▸ Given information:

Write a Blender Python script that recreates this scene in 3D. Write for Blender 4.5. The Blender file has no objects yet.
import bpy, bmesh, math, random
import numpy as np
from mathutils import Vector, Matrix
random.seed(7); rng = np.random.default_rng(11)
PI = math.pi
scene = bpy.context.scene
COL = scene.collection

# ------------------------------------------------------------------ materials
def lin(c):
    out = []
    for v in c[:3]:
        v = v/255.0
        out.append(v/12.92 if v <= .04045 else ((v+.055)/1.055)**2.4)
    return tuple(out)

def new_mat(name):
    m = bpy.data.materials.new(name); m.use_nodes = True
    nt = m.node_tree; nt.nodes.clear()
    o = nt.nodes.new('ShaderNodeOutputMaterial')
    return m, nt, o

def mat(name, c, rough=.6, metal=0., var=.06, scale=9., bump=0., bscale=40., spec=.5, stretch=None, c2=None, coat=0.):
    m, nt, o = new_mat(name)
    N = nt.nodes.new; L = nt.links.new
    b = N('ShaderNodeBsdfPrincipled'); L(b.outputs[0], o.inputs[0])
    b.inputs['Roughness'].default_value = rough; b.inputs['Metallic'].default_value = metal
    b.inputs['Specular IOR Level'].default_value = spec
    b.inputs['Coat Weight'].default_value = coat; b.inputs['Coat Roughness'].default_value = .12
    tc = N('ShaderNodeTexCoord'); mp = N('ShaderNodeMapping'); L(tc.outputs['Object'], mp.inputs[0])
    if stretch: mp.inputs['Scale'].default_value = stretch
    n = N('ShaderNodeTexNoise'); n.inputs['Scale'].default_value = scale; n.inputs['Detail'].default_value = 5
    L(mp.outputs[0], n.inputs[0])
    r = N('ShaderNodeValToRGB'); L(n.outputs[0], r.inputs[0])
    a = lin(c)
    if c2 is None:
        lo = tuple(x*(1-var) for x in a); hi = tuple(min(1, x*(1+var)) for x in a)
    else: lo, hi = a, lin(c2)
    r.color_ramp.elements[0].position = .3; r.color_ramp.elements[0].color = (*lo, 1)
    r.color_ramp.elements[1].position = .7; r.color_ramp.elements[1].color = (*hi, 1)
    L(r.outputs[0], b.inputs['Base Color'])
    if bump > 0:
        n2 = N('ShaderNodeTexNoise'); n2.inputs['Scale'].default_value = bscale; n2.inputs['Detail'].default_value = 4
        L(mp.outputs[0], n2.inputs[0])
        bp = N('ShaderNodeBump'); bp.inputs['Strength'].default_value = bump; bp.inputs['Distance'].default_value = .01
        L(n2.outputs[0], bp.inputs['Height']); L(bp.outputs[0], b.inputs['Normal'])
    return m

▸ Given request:
Each line of the material above needs to be quoted exactly, please.

▸ Response:
Write a Blender Python script that recreates this scene in 3D. Write for Blender 4.5. The Blender file has no objects yet.
import bpy, bmesh, math, random
import numpy as np
from mathutils import Vector, Matrix
random.seed(7); rng = np.random.default_rng(11)
PI = math.pi
scene = bpy.context.scene
COL = scene.collection

# ------------------------------------------------------------------ materials
def lin(c):
    out = []
    for v in c[:3]:
        v = v/255.0
        out.append(v/12.92 if v <= .04045 else ((v+.055)/1.055)**2.4)
    return tuple(out)

def new_mat(name):
    m = bpy.data.materials.new(name); m.use_nodes = True
    nt = m.node_tree; nt.nodes.clear()
    o = nt.nodes.new('ShaderNodeOutputMaterial')
    return m, nt, o

def mat(name, c, rough=.6, metal=0., var=.06, scale=9., bump=0., bscale=40., spec=.5, stretch=None, c2=None, coat=0.):
    m, nt, o = new_mat(name)
    N = nt.nodes.new; L = nt.links.new
    b = N('ShaderNodeBsdfPrincipled'); L(b.outputs[0], o.inputs[0])
    b.inputs['Roughness'].default_value = rough; b.inputs['Metallic'].default_value = metal
    b.inputs['Specular IOR Level'].default_value = spec
    b.inputs['Coat Weight'].default_value = coat; b.inputs['Coat Roughness'].default_value = .12
    tc = N('ShaderNodeTexCoord'); mp = N('ShaderNodeMapping'); L(tc.outputs['Object'], mp.inputs[0])
    if stretch: mp.inputs['Scale'].default_value = stretch
    n = N('ShaderNodeTexNoise'); n.inputs['Scale'].default_value = scale; n.inputs['Detail'].default_value = 5
    L(mp.outputs[0], n.inputs[0])
    r = N('ShaderNodeValToRGB'); L(n.outputs[0], r.inputs[0])
    a = lin(c)
    if c2 is None:
        lo = tuple(x*(1-var) for x in a); hi = tuple(min(1, x*(1+var)) for x in a)
    else: lo, hi = a, lin(c2)
    r.color_ramp.elements[0].position = .3; r.color_ramp.elements[0].color = (*lo, 1)
    r.color_ramp.elements[1].position = .7; r.color_ramp.elements[1].color = (*hi, 1)
    L(r.outputs[0], b.inputs['Base Color'])
    if bump > 0:
        n2 = N('ShaderNodeTexNoise'); n2.inputs['Scale'].default_value = bscale; n2.inputs['Detail'].default_value = 4
        L(mp.outputs[0], n2.inputs[0])
        bp = N('ShaderNodeBump'); bp.inputs['Strength'].default_value = bump; bp.inputs['Distance'].default_value = .01
        L(n2.outputs[0], bp.inputs['Height']); L(bp.outputs[0], b.inputs['Normal'])
    return m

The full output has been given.